Every line that holds "objects" should be shown.
┄┄┄┄┄┄┄┄┄┄┄┄┄┄┄┄┄┄┄┄
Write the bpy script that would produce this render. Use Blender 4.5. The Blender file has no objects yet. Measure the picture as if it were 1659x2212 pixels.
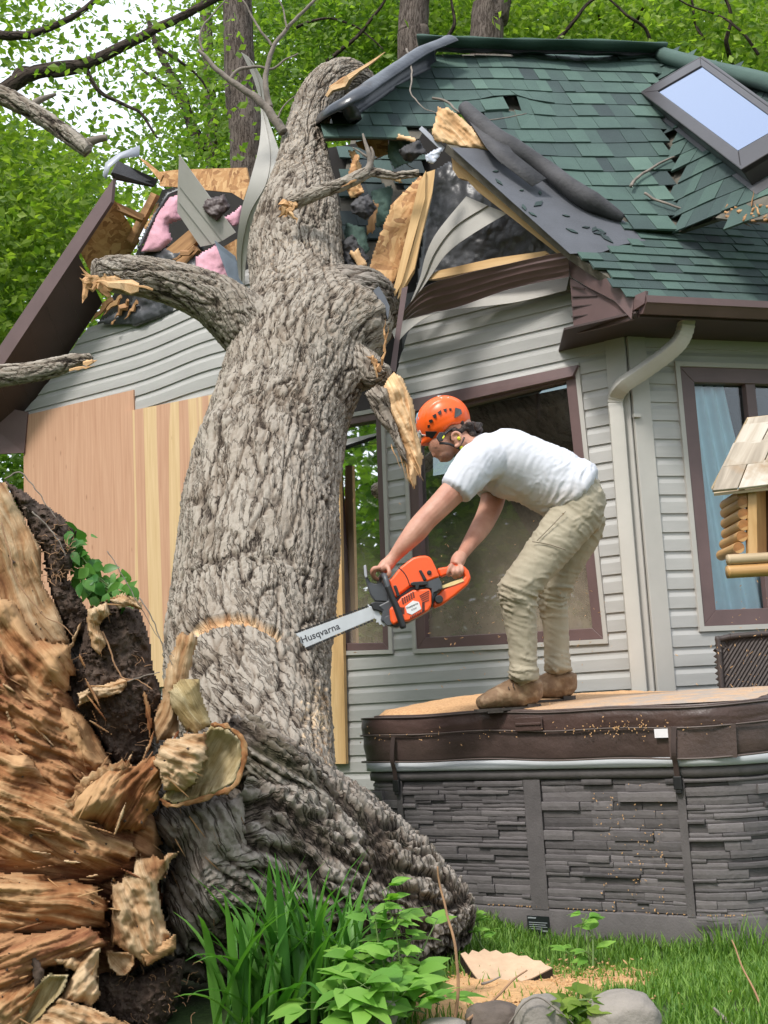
import bpy, math, random
import numpy as np
from mathutils import Vector, Matrix
random.seed(7); RNG = np.random.default_rng(7)
SC = bpy.context.scene
COL = SC.collection
V = lambda *a: np.array(a, dtype=float)

# ---------------------------------------------------------------- camera
F, CX, CY = 2722.0, 829.5, 1106.0            # focal length and centre in the photo's 1659 x 2212 measure
EYE, PITCH, ROLL = 0.96, math.atan(0.150), 0.055
_r0, _u0 = V(1, 0, 0), V(0, -math.sin(PITCH), math.cos(PITCH))
_fw = V(0, math.cos(PITCH), math.sin(PITCH))
_R = math.cos(ROLL) * _r0 - math.sin(ROLL) * _u0
_U = math.sin(ROLL) * _r0 + math.cos(ROLL) * _u0
cam = bpy.data.objects.new('camera', bpy.data.cameras.new('camera'))
COL.objects.link(cam)
cam.matrix_world = Matrix(((_R[0], _U[0], -_fw[0], 0), (_R[1], _U[1], -_fw[1], 0), (_R[2], _U[2], -_fw[2], EYE), (0, 0, 0, 1)))
cam.data.sensor_fit = 'VERTICAL'; cam.data.sensor_height = 36; cam.data.sensor_width = 27
cam.data.lens = F / 2212 * 36; cam.data.clip_end = 2000; cam.data.clip_start = 0.05
SC.camera = cam

# ---------------------------------------------------------------- light
SUN_EL, SUN_AZ = math.radians(52), math.radians(212)      # azimuth clockwise from +Y: the light comes from behind the camera, left
world = bpy.data.worlds.new('World'); SC.world = world; world.use_nodes = True
_wt = world.node_tree
_sky = _wt.nodes.new('ShaderNodeTexSky'); _sky.sky_type = 'NISHITA'; _sky.sun_disc = False
_sky.sun_elevation = SUN_EL; _sky.sun_rotation = SUN_AZ; _sky.air_density = 0.7; _sky.dust_density = 7.0; _sky.ozone_density = 1.0
_bg = _wt.nodes['Background']; _bg.inputs['Strength'].default_value = 0.15
# thin bright cloud over most of the sky
_tc = _wt.nodes.new('ShaderNodeTexCoord'); _cn = _wt.nodes.new('ShaderNodeTexNoise'); _cn.inputs['Scale'].default_value = 2.2; _cn.inputs['Detail'].default_value = 5
_cr = _wt.nodes.new('ShaderNodeValToRGB'); _cr.color_ramp.elements[0].position = 0.30; _cr.color_ramp.elements[0].color = (.45, .45, .45, 1); _cr.color_ramp.elements[1].position = 0.55; _cr.color_ramp.elements[1].color = (.92, .92, .92, 1)
_cm = _wt.nodes.new('ShaderNodeMix'); _cm.data_type = 'RGBA'; _cm.inputs[7].default_value = (4.6, 5.0, 5.5, 1)
_wt.links.new(_tc.outputs['Generated'], _cn.inputs['Vector']); _wt.links.new(_cn.outputs[0], _cr.inputs[0]); _wt.links.new(_cr.outputs[0], _cm.inputs[0])
_wt.links.new(_sky.outputs[0], _cm.inputs[6]); _wt.links.new(_cm.outputs[2], _bg.inputs['Color'])
_sl = bpy.data.lights.new('sun', 'SUN'); _sl.energy = 1.7; _sl.angle = math.radians(11); _sl.color = (1, 0.96, 0.90)
sun = bpy.data.objects.new('sun', _sl); COL.objects.link(sun)
_sd = Vector((math.sin(SUN_AZ) * math.cos(SUN_EL), math.cos(SUN_AZ) * math.cos(SUN_EL), math.sin(SUN_EL)))
sun.rotation_euler = _sd.to_track_quat('Z', 'Y').to_euler(); sun.location = (-6, -10, 14)
SC.view_settings.view_transform = 'Standard'; SC.view_settings.look = 'None'
SC.view_settings.exposure = 1.02; SC.view_settings.gamma = 1
SC.render.engine = 'CYCLES'
SC.cycles.use_denoising = True
SC.cycles.max_bounces = 8; SC.cycles.transparent_max_bounces = 12; SC.cycles.caustics_reflective = False; SC.cycles.caustics_refractive = False

# ---------------------------------------------------------------- measuring the photo
def ray(x, y):
    return _fw + (x - CX) / F * _R + (CY - y) / F * _U
def at(x, y, Y):                                   # the point seen there at depth Y
    d = ray(x, y); return V(0, 0, EYE) + d * (Y / d[1])
def onz(x, y, z):
    d = ray(x, y); return V(0, 0, EYE) + d * ((z - EYE) / d[2])
class Plane:
    def __init__(s, p, n): s.p = np.array(p, float); s.n = np.array(n, float) / np.linalg.norm(n)
    def hit(s, x, y, off=0.0):                     # off: metres along the normal
        d = ray(x, y); o = V(0, 0, EYE); q = s.p + s.n * off
        return o + d * (np.dot(q - o, s.n) / np.dot(d, s.n))
def plane3(a, b, c):
    n = np.cross(b - a, c - a); n /= np.linalg.norm(n)
    if np.dot(n, V(0, 0, EYE) - a) < 0: n = -n
    return Plane(a, n)

# ---------------------------------------------------------------- noise
def _hash(i):
    h = (i[..., 0] * 73856093) ^ (i[..., 1] * 19349663) ^ (i[..., 2] * 83492791)
    h = (h ^ (h >> 13)) * 1274126177
    return (h ^ (h >> 16)) & 0xffff
_G = RNG.normal(size=(65536, 3)); _G /= np.linalg.norm(_G, axis=1)[:, None]
def perlin(P):
    P = np.asarray(P, float); i = np.floor(P).astype(np.int64); f = P - i
    w = f * f * f * (f * (f * 6 - 15) + 10); out = 0
    for dx in (0, 1):
        for dy in (0, 1):
            for dz in (0, 1):
                o = np.array([dx, dy, dz])
                g = _G[_hash(i + o)]
                k = (w[:, 0] if dx else 1 - w[:, 0]) * (w[:, 1] if dy else 1 - w[:, 1]) * (w[:, 2] if dz else 1 - w[:, 2])
                out = out + k * np.einsum('ij,ij->i', g, f - o)
    return out * 1.5
def fbm(P, o=4, g=0.5):
    P = np.asarray(P, float); a, s, t = 1.0, 0, 0
    for k in range(o):
        s = s + a * perlin(P * 2 ** k + 17.3 * k); t += a; a *= g
    return s / t
def ridge(P, o=4):
    P = np.asarray(P, float); a, s, t = 1.0, 0, 0
    for k in range(o):
        s = s + a * (1 - 2 * np.abs(perlin(P * 2 ** k + 9.1 * k))); t += a; a *= 0.55
    return s / t
def worley(P):                                     # P (N,2): F1, F2, id
    P = np.asarray(P, float); i = np.floor(P).astype(np.int64)
    f1 = np.full(len(P), 9.0); f2 = f1.copy(); idn = np.zeros(len(P))
    for dx in (-1, 0, 1):
        for dy in (-1, 0, 1):
            c = i + np.array([dx, dy]); h = _hash(np.stack([c[:, 0], c[:, 1], c[:, 0] * 0 + 5], -1))
            j = _G[h]; d = np.hypot(c[:, 0] + 0.5 + 0.45 * j[:, 0] - P[:, 0], c[:, 1] + 0.5 + 0.45 * j[:, 1] - P[:, 1])
            m = d < f1; f2 = np.where(m, f1, np.minimum(f2, d)); idn = np.where(m, h / 65536.0, idn); f1 = np.where(m, d, f1)
    return f1, f2, idn
sst = lambda a, b, x: (lambda t: t * t * (3 - 2 * t))(np.clip((x - a) / (b - a), 0, 1))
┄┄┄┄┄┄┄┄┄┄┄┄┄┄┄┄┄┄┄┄
- Written response:
Write the bpy script that would produce this render. Use Blender 4.5. The Blender file has no objects yet. Measure the picture as if it were 1659x2212 pixels.
cam = bpy.data.objects.new('camera', bpy.data.cameras.new('camera'))
COL.objects.link(cam)
sun = bpy.data.objects.new('sun', _sl); COL.objects.link(sun)